How times have changed nearly two decades later, with Sun now the one scrambling to remain relevant. As the Unix server market continues to shrink, sales of Intel-based servers running the Linux operating system nearly doubled in the fourth quarter of 2002 from a year earlier.
For the record, Sun's brass is quick to dismiss this as a minor concern.
Sun is not standing still. The company has ambitious plans to build more speed and functionality into Solaris while committing to using 32-bit Intel processors. In the meantime, the company also is filling out its product portfolio for managing data centers with a single, unified system under its recently announced NI initiative.
"Am I worried about Linux?" says Jonathan Schwartz, the savvy executive who runs Sun's software group. "No. Am I worried about Intel? A little."
Maybe he should take another look Rivals are selling gobs of Intel-based hardware running the Linux operating system. The pitch is that Linux on Intel is a less expensive and more open alternative to anything in the Sun technology arsenal. Even though Linux does not yet feature any special technological advantage over Sun's Solaris operating system, it is the fruit of open-source collaboration and thus does not belong to any single company.
Sun argues all this is misleading advertising because of the hidden costs of ownership associated with building sophisticated data centers. When pricing Linux systems, customers can't ignore the cost of additional software they must buy to run on top of Linux. Sun also points out that it throws much of that into the package that comes with its Solaris operating system.
Another Sun argument: What's written to Red Hat's Linux won't run on Linux distributions from SuSe, Monte Vista, and the rest of the pack.
Fair enough. Though I contend that it's still easier to port from one Intel Linux to another than it is to port from one Solaris to another. Given the sharp year-to-year growth of Linux sales in the December quarter, more than a few data center administrators apparently agree. Consider the following, for the December quarter:
* IBM raked in $159.9 million in Linux-related sales, up from $75.6 million a year ago.
* Hewlett-Packard's share rose to $80.2 million, up 81 percent, from $44.3 million a year ago.
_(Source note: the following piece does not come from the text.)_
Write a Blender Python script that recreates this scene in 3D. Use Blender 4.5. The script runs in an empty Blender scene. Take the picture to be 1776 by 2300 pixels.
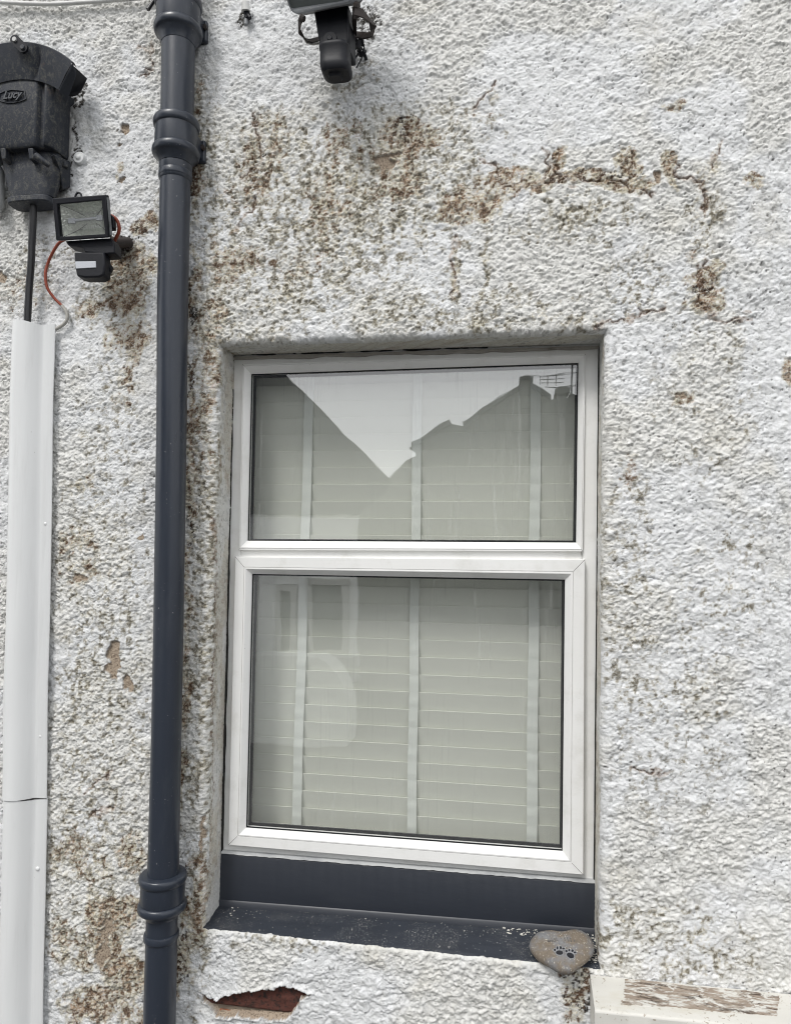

* Dell Computer's Linux server revenue soared nearly 66 percent, compared with a year ago, to $77.1 million.
* Sun, which started selling Linux servers in 2002, finished with just $1.3 million in Linux revenue.
When measured against total IT expenditures on corporate data centers, those numbers are still relative drops in the bucket. But the Linux-on-Intel combination also allows Sun's rivals to beat it over the head on price.
For IBM, a commodity operating system like Linux is a godsend because it can afford to subsidize its commodity strategy with revenue from its software and services businesses. Similarly, HP can count on its profitable printer business to offset the loss of margin elsewhere. (It also has a hardware line in the works that will run Linux top to bottom, unlike Sun. Linux is on Sparc if you want to do it yourself, but it's not popular.) And there's no company around that has been able to figure how to beat Dell at selling lower-end systems.
Struggling to revive its moribund stock price (still just above $3 a share), the last thing Sun needs or wants right now is an even worse price war.
With prices on Linux-Intel systems falling, the pressure is on a "higher value" company like Sun to justify the higher prices it charges for systems comprising proprietary Unix operating systems on RISC processors. Corporate data managers are especially anxious about reducing hardware costs. What's more, they know the migration to Linux from an existing proprietary Unix platform reuses a lot of the existing code and skills.
Sun's retort is that data centers don't throw away existing architectures. That answer is eerily reminiscent of what the minicomputer crowd said back in the early 1980s--just before Sun turned them into also-rans.